Data excerpt:
☆ ☆ ☆ ☆ ☆
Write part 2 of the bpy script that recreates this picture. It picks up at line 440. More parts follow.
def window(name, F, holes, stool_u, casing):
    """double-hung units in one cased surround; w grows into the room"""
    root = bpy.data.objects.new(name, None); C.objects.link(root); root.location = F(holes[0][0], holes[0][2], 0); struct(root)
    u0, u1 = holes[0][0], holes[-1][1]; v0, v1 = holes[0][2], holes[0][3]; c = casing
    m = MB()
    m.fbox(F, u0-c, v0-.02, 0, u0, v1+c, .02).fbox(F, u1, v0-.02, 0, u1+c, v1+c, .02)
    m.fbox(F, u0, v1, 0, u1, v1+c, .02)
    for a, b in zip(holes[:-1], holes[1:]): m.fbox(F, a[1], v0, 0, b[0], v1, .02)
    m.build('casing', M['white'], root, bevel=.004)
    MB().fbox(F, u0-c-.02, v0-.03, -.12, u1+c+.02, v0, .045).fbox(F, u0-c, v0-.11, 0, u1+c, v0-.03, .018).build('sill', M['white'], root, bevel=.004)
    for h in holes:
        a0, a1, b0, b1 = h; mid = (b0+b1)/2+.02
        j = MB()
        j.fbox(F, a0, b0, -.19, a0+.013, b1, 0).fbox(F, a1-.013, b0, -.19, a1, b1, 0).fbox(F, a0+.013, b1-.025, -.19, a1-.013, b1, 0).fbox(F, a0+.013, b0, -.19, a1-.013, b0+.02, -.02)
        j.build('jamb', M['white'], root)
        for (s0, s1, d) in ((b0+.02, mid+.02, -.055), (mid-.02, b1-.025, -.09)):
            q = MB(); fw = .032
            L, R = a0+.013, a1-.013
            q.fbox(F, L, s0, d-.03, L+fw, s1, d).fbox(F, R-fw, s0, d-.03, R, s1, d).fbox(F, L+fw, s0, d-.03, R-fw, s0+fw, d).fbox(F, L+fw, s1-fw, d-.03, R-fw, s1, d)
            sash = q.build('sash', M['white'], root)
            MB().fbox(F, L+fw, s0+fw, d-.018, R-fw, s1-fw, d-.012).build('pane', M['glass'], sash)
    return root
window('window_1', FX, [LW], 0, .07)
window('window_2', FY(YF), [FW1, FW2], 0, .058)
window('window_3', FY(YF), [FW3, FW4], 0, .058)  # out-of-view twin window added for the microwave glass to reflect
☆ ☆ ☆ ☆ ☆
What is needed: Write down every line of the data exactly as it appears above.

Response to this task:
Write part 2 of the bpy script that recreates this picture. It picks up at line 440. More parts follow.
def window(name, F, holes, stool_u, casing):
    """double-hung units in one cased surround; w grows into the room"""
    root = bpy.data.objects.new(name, None); C.objects.link(root); root.location = F(holes[0][0], holes[0][2], 0); struct(root)
    u0, u1 = holes[0][0], holes[-1][1]; v0, v1 = holes[0][2], holes[0][3]; c = casing
    m = MB()
    m.fbox(F, u0-c, v0-.02, 0, u0, v1+c, .02).fbox(F, u1, v0-.02, 0, u1+c, v1+c, .02)
    m.fbox(F, u0, v1, 0, u1, v1+c, .02)
    for a, b in zip(holes[:-1], holes[1:]): m.fbox(F, a[1], v0, 0, b[0], v1, .02)
    m.build('casing', M['white'], root, bevel=.004)
    MB().fbox(F, u0-c-.02, v0-.03, -.12, u1+c+.02, v0, .045).fbox(F, u0-c, v0-.11, 0, u1+c, v0-.03, .018).build('sill', M['white'], root, bevel=.004)
    for h in holes:
        a0, a1, b0, b1 = h; mid = (b0+b1)/2+.02
        j = MB()
        j.fbox(F, a0, b0, -.19, a0+.013, b1, 0).fbox(F, a1-.013, b0, -.19, a1, b1, 0).fbox(F, a0+.013, b1-.025, -.19, a1-.013, b1, 0).fbox(F, a0+.013, b0, -.19, a1-.013, b0+.02, -.02)
        j.build('jamb', M['white'], root)
        for (s0, s1, d) in ((b0+.02, mid+.02, -.055), (mid-.02, b1-.025, -.09)):
            q = MB(); fw = .032
            L, R = a0+.013, a1-.013
            q.fbox(F, L, s0, d-.03, L+fw, s1, d).fbox(F, R-fw, s0, d-.03, R, s1, d).fbox(F, L+fw, s0, d-.03, R-fw, s0+fw, d).fbox(F, L+fw, s1-fw, d-.03, R-fw, s1, d)
            sash = q.build('sash', M['white'], root)
            MB().fbox(F, L+fw, s0+fw, d-.018, R-fw, s1-fw, d-.012).build('pane', M['glass'], sash)
    return root
window('window_1', FX, [LW], 0, .07)
window('window_2', FY(YF), [FW1, FW2], 0, .058)
window('window_3', FY(YF), [FW3, FW4], 0, .058)  # out-of-view twin window added for the microwave glass to reflect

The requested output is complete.